El deber de la Corte: cuidarse a sí misma
Es difícil exagerar la importancia de lo que ocurre en la Corte Suprema. Como es sabido, una serie de chats acusan indicios de que entre algunos jueces y ministros ha habido solicitudes para interceder o favorecer algunos nombramientos en el aparato de justicia y la Fiscalía.
Y al parecer entre los mismos integrantes del tribunal no parece haber acuerdo respecto de la forma de tratar esos incidentes.
Es razonable, desde luego, que los miembros del máximo tribunal (el que tiene la última palabra para decir qué es derecho en Chile, nada menos) tengan entre ellos discrepancias interpretativas, es decir, que muestren diferencias de criterio a la hora de precisar el sentido de las reglas o al momento de dejarse persuadir por la prueba rendida por las partes. Eso es normal en cualquier tribunal del mundo. Más aún, es probable que las discrepancias contribuyan a un mejor discernimiento de los problemas que se plantean ante la Corte.
Lo que, sin embargo, no es razonable, y debe ser más bien motivo de alerta y de preocupación pública, es que los jueces no parezcan estar de acuerdo en la conducta o actitud que demanda de ellos la función que desempeñan. Un cierta sobriedad del comportamiento y abstenerse de atender solicitudes -relativas a las labores que la ley les encomienda -como la de proveer ciertos nombramientos- fundadas en relaciones personales o sociales y menos políticas, es uno de los aspectos más básicos de las virtudes que los jueces deben homenajear (y que, de hecho, la mayor parte de ellos homenajea).
Lo que se ha sabido, sin embargo, por los chats que se han divulgado, desmiente, al menos a primera vista y de parte de algunos de esos miembros, el ejercicio de esas virtudes.
En efecto, esas conversaciones parecen mostrar que las relaciones particulares son empleadas como activos para obtener nombramientos o para promoverlos. Sobra decir cuánto afecta esto a la majestad de la judicatura. Y es que más que cualquier otro sector del estado, los jueces deben atar sus decisiones a criterios estrictamente universalistas, es decir, criterios contenidos en la ley, y hacer oídos sordos y simular ceguera respecto de lo que podríamos llamar criterios particularistas como son, desde luego, las relaciones personales o los juegos de toma y daca que estas últimas casi siempre suponen. Desde este punto de vista, y en lo que respecta a los nombramientos, el judicial debiera ser el sector más meritocrático del Estado. No se trata de que en él no se tomen en cuenta las orientaciones políticas (algo inevitable atendida la participación del Senado en el caso de la Corte Suprema), sino que se trata de que esas orientaciones no tengan más peso que las otras virtudes propias de la profesión de juez o sean más dirimentes del nombramientos que estas últimas.

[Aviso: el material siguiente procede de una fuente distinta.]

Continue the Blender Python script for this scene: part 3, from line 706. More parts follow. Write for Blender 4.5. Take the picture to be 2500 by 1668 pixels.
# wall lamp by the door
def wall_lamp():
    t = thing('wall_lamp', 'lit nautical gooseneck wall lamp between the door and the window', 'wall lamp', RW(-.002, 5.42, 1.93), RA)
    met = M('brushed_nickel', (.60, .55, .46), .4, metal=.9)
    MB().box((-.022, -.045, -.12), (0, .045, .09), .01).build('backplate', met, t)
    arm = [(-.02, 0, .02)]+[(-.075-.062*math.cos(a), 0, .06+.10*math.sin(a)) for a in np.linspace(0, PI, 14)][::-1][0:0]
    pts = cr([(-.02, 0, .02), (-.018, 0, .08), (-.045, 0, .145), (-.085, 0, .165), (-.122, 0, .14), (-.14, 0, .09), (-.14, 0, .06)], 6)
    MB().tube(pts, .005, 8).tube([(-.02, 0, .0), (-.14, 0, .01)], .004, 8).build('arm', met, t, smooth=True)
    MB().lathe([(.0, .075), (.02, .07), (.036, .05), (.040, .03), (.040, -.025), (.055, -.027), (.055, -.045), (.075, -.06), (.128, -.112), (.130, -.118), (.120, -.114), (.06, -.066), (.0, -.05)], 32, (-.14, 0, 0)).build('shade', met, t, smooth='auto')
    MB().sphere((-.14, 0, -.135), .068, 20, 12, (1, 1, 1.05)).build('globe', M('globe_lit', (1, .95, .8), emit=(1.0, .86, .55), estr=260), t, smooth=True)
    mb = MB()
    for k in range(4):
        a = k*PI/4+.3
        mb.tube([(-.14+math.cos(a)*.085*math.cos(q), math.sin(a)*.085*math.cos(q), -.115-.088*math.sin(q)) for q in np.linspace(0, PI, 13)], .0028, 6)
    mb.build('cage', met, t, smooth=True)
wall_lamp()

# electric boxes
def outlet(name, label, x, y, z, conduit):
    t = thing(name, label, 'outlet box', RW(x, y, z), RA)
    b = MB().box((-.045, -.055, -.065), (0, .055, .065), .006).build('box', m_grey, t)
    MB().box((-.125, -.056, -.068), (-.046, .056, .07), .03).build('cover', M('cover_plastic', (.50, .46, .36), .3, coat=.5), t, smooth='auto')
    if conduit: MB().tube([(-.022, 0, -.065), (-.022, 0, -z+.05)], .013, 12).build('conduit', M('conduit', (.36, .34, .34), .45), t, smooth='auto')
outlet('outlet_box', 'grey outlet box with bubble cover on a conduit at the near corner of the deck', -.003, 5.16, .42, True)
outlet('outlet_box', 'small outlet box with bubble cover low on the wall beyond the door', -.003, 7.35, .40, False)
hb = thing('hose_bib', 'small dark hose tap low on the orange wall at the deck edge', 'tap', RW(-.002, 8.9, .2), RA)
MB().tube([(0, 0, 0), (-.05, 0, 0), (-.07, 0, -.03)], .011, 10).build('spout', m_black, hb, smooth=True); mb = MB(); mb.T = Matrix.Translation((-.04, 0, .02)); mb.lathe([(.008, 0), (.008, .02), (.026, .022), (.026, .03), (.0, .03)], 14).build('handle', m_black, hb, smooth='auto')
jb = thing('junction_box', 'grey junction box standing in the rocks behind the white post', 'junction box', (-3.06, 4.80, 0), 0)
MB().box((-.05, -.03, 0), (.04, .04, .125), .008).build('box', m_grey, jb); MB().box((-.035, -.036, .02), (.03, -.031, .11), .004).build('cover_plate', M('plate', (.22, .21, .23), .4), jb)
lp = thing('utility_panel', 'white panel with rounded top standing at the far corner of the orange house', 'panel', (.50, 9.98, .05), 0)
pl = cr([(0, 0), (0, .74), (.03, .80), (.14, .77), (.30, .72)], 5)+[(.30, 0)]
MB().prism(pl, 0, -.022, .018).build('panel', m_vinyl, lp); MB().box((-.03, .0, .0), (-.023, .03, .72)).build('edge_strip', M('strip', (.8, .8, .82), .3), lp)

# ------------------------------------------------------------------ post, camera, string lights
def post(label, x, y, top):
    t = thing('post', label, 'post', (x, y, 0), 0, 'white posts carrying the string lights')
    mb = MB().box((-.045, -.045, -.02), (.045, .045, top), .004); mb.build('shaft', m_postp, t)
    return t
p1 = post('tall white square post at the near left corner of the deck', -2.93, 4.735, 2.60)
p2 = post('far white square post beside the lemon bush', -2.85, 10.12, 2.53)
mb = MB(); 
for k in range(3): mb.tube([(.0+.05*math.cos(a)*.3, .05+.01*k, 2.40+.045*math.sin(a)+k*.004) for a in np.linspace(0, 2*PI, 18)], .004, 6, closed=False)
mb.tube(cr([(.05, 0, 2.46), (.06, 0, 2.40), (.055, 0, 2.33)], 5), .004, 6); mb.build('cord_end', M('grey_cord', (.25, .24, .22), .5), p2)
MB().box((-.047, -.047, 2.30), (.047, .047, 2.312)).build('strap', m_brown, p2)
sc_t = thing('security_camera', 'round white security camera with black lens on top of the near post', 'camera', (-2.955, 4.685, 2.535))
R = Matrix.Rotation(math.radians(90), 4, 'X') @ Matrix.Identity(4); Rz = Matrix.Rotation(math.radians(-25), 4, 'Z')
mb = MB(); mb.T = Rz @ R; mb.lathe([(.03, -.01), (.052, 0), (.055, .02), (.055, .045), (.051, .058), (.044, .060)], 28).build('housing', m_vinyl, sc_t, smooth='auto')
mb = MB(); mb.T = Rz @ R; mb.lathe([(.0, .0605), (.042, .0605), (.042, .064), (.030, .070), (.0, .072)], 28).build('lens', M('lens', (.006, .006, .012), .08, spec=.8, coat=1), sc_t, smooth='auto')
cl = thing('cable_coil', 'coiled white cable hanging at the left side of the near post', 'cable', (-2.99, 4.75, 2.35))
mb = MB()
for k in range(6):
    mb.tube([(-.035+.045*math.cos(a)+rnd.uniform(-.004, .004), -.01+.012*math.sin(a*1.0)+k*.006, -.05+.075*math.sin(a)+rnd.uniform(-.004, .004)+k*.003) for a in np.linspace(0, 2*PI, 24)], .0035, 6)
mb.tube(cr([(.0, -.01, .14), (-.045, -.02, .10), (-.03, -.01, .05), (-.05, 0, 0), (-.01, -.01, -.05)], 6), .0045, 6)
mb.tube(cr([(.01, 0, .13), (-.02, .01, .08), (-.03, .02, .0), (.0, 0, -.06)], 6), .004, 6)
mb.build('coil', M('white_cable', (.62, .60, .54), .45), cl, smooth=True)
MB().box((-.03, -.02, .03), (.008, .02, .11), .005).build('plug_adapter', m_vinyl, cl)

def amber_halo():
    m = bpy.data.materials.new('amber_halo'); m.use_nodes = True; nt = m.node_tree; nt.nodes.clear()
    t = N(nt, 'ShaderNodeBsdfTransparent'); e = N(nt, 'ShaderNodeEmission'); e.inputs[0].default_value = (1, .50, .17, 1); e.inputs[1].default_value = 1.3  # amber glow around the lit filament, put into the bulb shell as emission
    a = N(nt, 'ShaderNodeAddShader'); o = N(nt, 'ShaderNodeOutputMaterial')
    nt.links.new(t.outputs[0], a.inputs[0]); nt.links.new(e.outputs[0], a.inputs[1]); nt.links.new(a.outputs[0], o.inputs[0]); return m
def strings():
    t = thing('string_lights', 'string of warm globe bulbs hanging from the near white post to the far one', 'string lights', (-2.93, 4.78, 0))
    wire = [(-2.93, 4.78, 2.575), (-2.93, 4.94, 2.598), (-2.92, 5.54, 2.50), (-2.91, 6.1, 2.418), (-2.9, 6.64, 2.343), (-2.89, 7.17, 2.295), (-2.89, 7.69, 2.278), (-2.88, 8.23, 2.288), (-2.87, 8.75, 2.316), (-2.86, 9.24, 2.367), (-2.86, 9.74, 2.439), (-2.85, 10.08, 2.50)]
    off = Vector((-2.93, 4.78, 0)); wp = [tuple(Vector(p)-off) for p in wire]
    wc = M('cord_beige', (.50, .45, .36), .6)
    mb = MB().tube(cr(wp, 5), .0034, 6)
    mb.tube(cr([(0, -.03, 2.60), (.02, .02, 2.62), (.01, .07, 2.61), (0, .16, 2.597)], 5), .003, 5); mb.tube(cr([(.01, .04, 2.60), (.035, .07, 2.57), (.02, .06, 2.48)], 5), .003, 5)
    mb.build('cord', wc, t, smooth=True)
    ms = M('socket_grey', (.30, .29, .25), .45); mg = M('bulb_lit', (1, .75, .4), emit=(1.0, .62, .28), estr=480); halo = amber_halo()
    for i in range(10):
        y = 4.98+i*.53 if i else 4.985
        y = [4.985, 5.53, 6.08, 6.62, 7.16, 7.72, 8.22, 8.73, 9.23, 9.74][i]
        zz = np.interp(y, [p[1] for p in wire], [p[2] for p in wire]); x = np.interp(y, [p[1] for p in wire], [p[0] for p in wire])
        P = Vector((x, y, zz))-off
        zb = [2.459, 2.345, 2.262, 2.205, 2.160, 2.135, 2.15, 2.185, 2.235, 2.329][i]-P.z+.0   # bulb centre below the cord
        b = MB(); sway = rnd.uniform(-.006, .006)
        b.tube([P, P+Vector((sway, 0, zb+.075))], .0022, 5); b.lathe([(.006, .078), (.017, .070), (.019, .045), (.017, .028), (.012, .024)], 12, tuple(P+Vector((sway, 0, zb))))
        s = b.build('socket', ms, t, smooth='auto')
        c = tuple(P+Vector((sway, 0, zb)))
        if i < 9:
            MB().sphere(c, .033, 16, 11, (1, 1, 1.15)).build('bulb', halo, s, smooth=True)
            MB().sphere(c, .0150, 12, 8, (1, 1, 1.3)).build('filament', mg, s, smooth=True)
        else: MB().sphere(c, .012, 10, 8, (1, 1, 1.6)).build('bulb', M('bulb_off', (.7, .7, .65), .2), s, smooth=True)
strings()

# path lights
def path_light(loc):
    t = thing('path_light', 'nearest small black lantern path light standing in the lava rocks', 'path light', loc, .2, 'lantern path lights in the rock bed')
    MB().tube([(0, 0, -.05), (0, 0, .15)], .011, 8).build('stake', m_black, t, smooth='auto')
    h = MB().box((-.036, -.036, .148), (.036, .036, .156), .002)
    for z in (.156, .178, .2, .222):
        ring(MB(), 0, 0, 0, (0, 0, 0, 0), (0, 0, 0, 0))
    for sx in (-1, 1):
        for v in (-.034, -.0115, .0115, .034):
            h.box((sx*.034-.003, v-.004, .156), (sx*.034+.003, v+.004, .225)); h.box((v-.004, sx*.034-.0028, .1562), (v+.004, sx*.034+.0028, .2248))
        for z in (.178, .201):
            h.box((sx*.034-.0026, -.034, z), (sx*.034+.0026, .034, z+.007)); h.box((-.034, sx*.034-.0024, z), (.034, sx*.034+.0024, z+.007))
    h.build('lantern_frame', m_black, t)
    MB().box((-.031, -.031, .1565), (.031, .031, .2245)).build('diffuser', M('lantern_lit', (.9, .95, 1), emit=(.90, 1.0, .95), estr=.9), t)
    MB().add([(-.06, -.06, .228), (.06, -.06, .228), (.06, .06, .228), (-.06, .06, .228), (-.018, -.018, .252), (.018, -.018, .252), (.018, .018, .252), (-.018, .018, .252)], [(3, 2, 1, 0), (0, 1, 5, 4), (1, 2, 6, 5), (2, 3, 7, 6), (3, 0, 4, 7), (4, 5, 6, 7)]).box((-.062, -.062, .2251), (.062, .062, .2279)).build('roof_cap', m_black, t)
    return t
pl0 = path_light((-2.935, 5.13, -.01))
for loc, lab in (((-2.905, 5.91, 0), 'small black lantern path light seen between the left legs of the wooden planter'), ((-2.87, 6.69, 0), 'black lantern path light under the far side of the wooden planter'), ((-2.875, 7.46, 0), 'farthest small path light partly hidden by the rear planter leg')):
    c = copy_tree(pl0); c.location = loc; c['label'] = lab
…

En todos esos principios los jueces de la Corte debieran estar de acuerdo y antes siquiera de considerar los casos particulares que su comisión de ética ha decidido conocer, la Corte debiera explicitarlos como parte de su ethos. Se dirá que parece absurdo explicitar principios que los jueces (de quienes se espera la máxima virtud de imparcialidad) deben conocer; pero, desgraciadamente, es necesario hacerlo, puesto que vivimos tiempos en los que lo más obvio parece haberse olvidado, y la vieja pregunta de Juvenal: ¿Quis custodiet ipsos custodes? ¿Quién vigilará a los vigilantes? referida a la Corte, pone sobre ella la máxima exigencia, puesto que en su caso no cabe más que responder: ellos mismos.